Les thèmes de l'identité, de la destruction de la langue kabyle et celui de la perte des repères culturels sont récurrents dans le roman. Maintes fois, l'auteur nous rappelle l'exil intérieur du père et de Slimane qui ne parlent que le kabyle. Voici un extrait d'une conversation entre le père et le Komisar traduite par l'interprète de ce dernier:
«Le chef demande ce que tu parles.
- Le kabyle.
- L'administrateur te demande si tu ne pourrais pas parler comme tout le monde.
- Dis-lui, si ce n'est pas l'offenser, que le kabyle est la langue de mes pères»
On retrouve dans «le Sommeil du juste tous les procédés de la littérature: l'auteur recourt à la métaphore, au symbolisme, aux emprunts, au dialogue.
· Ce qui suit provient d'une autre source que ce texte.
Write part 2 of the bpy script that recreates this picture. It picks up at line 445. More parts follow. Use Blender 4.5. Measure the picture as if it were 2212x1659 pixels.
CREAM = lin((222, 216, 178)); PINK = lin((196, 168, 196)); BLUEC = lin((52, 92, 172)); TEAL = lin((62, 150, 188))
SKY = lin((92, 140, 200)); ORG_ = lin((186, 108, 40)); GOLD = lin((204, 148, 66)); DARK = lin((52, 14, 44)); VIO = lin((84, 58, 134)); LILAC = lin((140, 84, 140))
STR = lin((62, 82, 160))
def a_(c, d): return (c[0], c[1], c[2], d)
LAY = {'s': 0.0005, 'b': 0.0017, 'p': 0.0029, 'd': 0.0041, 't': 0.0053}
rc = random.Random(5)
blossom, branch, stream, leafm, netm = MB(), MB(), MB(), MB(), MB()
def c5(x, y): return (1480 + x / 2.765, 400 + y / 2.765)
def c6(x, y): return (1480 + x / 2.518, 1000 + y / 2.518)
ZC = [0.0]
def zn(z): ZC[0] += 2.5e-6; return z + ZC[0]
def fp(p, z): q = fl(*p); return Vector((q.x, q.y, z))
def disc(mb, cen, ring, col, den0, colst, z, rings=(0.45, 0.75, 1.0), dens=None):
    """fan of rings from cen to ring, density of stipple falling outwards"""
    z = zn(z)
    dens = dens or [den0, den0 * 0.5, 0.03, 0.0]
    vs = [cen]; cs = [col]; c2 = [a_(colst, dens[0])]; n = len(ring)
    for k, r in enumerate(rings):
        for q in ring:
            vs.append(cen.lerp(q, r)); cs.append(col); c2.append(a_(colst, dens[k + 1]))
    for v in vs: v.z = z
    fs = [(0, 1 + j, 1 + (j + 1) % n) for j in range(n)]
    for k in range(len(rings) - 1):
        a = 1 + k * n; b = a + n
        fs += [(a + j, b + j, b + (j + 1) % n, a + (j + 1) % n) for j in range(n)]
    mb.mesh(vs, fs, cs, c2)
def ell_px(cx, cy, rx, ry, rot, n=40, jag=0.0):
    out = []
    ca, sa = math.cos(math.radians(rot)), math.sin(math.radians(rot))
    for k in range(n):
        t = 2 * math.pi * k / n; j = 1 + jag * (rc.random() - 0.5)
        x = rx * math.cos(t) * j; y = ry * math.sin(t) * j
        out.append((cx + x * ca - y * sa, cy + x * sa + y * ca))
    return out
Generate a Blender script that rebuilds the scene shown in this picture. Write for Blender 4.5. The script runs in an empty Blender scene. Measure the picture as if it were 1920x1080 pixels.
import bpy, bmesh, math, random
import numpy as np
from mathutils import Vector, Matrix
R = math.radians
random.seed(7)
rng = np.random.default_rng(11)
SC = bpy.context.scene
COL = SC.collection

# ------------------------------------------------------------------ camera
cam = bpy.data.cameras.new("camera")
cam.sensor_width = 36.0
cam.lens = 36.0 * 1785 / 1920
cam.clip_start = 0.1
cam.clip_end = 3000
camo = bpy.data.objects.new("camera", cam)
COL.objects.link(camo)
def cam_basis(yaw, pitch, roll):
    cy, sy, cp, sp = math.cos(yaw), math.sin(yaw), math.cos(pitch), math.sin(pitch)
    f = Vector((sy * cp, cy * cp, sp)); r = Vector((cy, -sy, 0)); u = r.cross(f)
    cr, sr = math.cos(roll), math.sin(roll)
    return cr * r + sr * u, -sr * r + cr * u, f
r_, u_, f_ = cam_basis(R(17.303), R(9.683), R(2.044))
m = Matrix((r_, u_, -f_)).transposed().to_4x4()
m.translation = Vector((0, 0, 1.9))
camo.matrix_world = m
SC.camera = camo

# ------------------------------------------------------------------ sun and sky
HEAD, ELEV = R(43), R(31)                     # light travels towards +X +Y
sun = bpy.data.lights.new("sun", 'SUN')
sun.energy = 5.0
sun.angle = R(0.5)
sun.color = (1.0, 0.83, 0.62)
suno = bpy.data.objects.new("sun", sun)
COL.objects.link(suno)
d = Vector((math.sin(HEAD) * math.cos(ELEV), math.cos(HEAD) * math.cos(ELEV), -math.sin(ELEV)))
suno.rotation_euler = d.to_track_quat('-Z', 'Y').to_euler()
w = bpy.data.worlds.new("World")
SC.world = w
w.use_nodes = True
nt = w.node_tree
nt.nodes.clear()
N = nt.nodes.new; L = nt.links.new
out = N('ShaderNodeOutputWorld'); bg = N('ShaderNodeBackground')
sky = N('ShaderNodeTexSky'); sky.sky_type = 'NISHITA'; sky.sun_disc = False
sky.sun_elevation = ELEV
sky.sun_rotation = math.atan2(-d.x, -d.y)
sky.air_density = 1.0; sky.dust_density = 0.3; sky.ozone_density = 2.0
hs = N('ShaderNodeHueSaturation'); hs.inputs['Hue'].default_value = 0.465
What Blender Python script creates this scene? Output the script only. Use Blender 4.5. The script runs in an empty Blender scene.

Ce qui est remarquable, ce sont les traductions littérales de certaines expressions du kabyle au français (Passe le bonjour), la kabylisation de certains mots français (le Komisar), comme pour afficher une volonté de s'accaparer la langue, de se poser comme un écrivain algérien, kabyle. Le recours au dialogue permet de donner la parole à Arezki, l'intellectuel, qui maîtrise les concepts, et d'exposer à travers lui les interrogations, les tiraillements, les déchirements et les conflits intérieurs liés à la confrontation entre d'une part l'ordre ancestral et la modernité représentée par la culture occidentale, d'autre part entre la société autochtone et la colonisation.
Les bouleversements sont patents: le père n'a plus de repères, il n'est même pas compris quand il parle dans sa langue. Slimane perd ses illusions: il espère que la fin de la guerre améliorera leurs conditions de vie, mais réalise qu'il faudra chercher d'autres voies (la lutte armée) pour y arriver. Arezki, lui, est balloté par les événements: après avoir tout rejeté, tout dénigré, renié sa foi et sa culture, il revient contraint et penaud auprès des siens, ayant perdu sa foi dans l'humanisme.
L'autre stratégie employée par Mammeri dans Le Sommeil du juste est le texte épistolaire.
Le procédé est pratique en ce sens qu'il donne la possibilité au locuteur de développer son raisonnement. Arezki y a recours pour s'adresser à son maître et lui faire part de sa désillusion après avoir été victime de discriminations: «Pendant trois ans vous nous avez parlé de l'homme. J'y ai cru (...) avec quelle ferveur...mieux que quiconque vous le saviez. Quelle n'a pas été ma stupeur de découvrir chaque jour plus irréfutablement que l'homme n'existait pas, que ce qui existait c'étaient les Imann et les autres».
Mammeri pose dès ses premiers pas d'écrivain les problématiques de l'identité, de la langue, de la culture et déconstruit en parallèle le mode de pensée occidental qui prône et répand les valeurs humanistes d'un côté, et de l'autre méprise, asservit et exploite d'autres peuples.